◆ YOUR GOAL: Quote only the span from the first line of the entries to the line containing "pillars.append(p)", both ends kept. Leave every picture out.

◆ DATA LISTING:
— start —

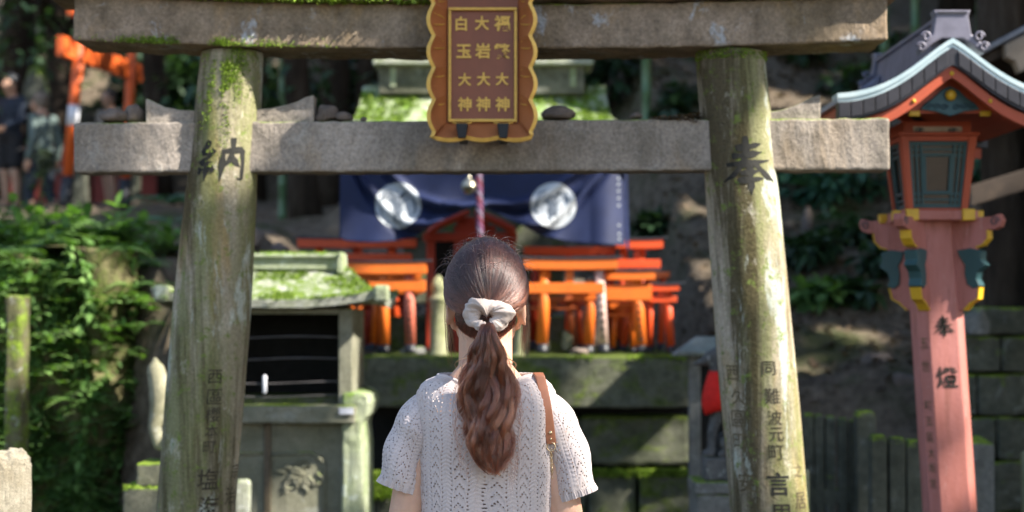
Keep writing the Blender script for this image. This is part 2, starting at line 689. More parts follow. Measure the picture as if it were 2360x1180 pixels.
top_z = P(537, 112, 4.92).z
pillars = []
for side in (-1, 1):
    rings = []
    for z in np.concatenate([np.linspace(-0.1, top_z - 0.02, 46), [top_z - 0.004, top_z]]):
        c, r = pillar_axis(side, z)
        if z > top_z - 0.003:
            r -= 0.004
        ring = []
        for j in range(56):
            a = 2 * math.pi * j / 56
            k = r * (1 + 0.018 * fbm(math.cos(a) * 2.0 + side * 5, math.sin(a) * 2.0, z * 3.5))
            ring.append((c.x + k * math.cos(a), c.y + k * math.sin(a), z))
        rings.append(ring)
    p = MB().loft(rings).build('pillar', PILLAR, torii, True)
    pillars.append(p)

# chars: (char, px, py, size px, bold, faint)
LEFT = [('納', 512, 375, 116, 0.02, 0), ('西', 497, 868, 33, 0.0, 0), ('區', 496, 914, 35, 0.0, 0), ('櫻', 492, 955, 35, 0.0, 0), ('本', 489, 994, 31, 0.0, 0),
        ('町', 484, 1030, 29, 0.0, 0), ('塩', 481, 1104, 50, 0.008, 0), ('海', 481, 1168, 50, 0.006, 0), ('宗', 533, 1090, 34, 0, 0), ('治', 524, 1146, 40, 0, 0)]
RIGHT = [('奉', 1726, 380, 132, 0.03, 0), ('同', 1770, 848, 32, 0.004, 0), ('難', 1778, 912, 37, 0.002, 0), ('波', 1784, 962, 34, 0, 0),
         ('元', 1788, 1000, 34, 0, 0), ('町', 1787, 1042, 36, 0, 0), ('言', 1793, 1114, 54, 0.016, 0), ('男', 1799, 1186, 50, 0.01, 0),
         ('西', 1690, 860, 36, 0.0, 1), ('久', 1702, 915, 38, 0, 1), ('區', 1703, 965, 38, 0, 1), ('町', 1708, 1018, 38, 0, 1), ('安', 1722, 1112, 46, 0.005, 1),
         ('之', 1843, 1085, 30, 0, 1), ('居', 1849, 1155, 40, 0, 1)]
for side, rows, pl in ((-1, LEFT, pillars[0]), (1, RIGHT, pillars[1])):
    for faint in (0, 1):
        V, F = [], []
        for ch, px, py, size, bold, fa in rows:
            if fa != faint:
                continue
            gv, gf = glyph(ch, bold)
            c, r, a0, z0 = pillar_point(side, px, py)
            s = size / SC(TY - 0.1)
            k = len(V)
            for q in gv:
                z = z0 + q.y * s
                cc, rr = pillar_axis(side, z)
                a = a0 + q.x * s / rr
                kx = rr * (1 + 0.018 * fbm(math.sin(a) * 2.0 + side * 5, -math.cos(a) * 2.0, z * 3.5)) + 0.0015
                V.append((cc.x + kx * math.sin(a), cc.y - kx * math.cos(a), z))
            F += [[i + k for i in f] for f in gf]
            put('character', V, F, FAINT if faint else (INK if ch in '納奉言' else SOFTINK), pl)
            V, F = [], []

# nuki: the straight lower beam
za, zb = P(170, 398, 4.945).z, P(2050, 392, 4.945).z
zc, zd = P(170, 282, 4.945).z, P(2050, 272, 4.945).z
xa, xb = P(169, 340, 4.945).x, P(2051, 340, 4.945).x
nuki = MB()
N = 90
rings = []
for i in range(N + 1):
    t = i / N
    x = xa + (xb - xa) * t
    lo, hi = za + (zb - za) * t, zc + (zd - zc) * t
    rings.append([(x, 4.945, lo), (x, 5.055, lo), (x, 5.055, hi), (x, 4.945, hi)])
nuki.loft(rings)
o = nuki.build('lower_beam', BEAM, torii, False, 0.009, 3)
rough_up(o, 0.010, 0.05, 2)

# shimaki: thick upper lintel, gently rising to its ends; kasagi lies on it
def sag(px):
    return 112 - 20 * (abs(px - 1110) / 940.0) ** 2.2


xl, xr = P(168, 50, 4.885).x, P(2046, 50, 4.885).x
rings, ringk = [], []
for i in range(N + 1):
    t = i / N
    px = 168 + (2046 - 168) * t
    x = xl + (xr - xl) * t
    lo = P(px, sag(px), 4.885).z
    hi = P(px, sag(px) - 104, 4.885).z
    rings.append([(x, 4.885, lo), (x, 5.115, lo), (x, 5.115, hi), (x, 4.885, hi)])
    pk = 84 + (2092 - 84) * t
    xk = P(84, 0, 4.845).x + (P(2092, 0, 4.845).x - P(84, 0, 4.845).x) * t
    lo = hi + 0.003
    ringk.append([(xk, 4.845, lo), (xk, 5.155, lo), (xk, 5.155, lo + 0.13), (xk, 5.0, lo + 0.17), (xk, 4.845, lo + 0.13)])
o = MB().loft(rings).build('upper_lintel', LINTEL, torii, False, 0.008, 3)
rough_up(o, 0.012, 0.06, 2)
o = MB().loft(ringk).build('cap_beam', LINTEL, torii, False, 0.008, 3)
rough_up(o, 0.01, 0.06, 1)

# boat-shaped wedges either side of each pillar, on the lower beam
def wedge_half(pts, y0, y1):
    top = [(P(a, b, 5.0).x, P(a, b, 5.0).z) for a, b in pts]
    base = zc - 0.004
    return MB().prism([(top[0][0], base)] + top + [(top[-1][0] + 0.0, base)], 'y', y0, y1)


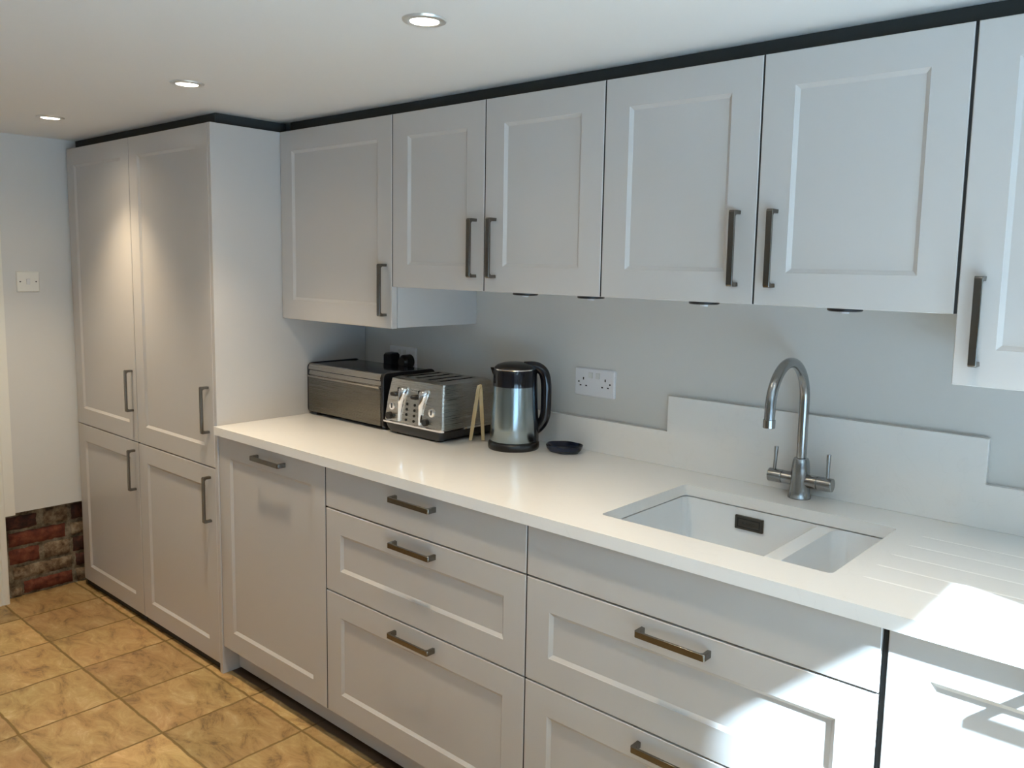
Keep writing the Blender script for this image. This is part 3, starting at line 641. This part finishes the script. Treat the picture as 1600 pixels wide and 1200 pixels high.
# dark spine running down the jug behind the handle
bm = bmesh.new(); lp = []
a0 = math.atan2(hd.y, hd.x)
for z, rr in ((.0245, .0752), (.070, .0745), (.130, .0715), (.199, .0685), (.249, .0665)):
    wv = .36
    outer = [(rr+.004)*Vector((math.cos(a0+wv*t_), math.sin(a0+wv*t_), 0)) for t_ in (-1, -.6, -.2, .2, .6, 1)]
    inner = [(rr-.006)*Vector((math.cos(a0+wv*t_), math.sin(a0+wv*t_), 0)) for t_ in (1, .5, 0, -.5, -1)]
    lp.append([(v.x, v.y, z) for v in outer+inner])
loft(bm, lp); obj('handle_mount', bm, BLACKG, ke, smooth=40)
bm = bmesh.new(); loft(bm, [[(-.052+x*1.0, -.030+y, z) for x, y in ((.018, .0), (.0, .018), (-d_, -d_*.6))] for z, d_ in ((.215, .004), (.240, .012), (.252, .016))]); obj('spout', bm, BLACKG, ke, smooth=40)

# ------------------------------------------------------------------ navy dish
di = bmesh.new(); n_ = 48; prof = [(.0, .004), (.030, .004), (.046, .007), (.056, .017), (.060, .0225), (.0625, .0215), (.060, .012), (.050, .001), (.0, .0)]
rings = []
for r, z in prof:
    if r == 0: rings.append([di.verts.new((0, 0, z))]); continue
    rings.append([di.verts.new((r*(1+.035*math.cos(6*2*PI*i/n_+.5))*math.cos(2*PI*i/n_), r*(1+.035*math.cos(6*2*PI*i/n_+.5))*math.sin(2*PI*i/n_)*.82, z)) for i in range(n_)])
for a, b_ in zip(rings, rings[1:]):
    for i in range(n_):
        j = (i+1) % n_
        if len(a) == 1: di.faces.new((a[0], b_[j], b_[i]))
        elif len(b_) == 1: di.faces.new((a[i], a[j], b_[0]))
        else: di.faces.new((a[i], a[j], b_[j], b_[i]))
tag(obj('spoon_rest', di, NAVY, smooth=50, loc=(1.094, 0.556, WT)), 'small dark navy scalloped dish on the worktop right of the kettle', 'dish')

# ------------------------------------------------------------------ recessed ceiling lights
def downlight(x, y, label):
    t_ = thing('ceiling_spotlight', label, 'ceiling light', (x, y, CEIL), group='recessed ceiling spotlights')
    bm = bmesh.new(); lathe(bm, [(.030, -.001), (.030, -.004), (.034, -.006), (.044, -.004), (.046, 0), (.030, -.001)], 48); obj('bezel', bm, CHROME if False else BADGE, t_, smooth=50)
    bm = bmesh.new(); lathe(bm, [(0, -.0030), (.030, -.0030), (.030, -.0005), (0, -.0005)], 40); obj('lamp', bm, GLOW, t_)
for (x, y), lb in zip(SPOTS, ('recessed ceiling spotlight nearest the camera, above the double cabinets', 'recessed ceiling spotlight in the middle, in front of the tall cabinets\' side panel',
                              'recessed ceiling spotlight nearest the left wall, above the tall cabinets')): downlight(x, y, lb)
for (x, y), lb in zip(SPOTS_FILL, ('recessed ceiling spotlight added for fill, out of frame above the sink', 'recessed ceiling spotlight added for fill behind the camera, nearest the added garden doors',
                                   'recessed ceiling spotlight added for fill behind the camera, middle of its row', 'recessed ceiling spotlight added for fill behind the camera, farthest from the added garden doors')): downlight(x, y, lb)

— end —

◆ TASK RESPONSE:
Keep writing the Blender script for this image. This is part 2, starting at line 689. More parts follow. Measure the picture as if it were 2360x1180 pixels.
top_z = P(537, 112, 4.92).z
pillars = []
for side in (-1, 1):
    rings = []
    for z in np.concatenate([np.linspace(-0.1, top_z - 0.02, 46), [top_z - 0.004, top_z]]):
        c, r = pillar_axis(side, z)
        if z > top_z - 0.003:
            r -= 0.004
        ring = []
        for j in range(56):
            a = 2 * math.pi * j / 56
            k = r * (1 + 0.018 * fbm(math.cos(a) * 2.0 + side * 5, math.sin(a) * 2.0, z * 3.5))
            ring.append((c.x + k * math.cos(a), c.y + k * math.sin(a), z))
        rings.append(ring)
    p = MB().loft(rings).build('pillar', PILLAR, torii, True)
    pillars.append(p)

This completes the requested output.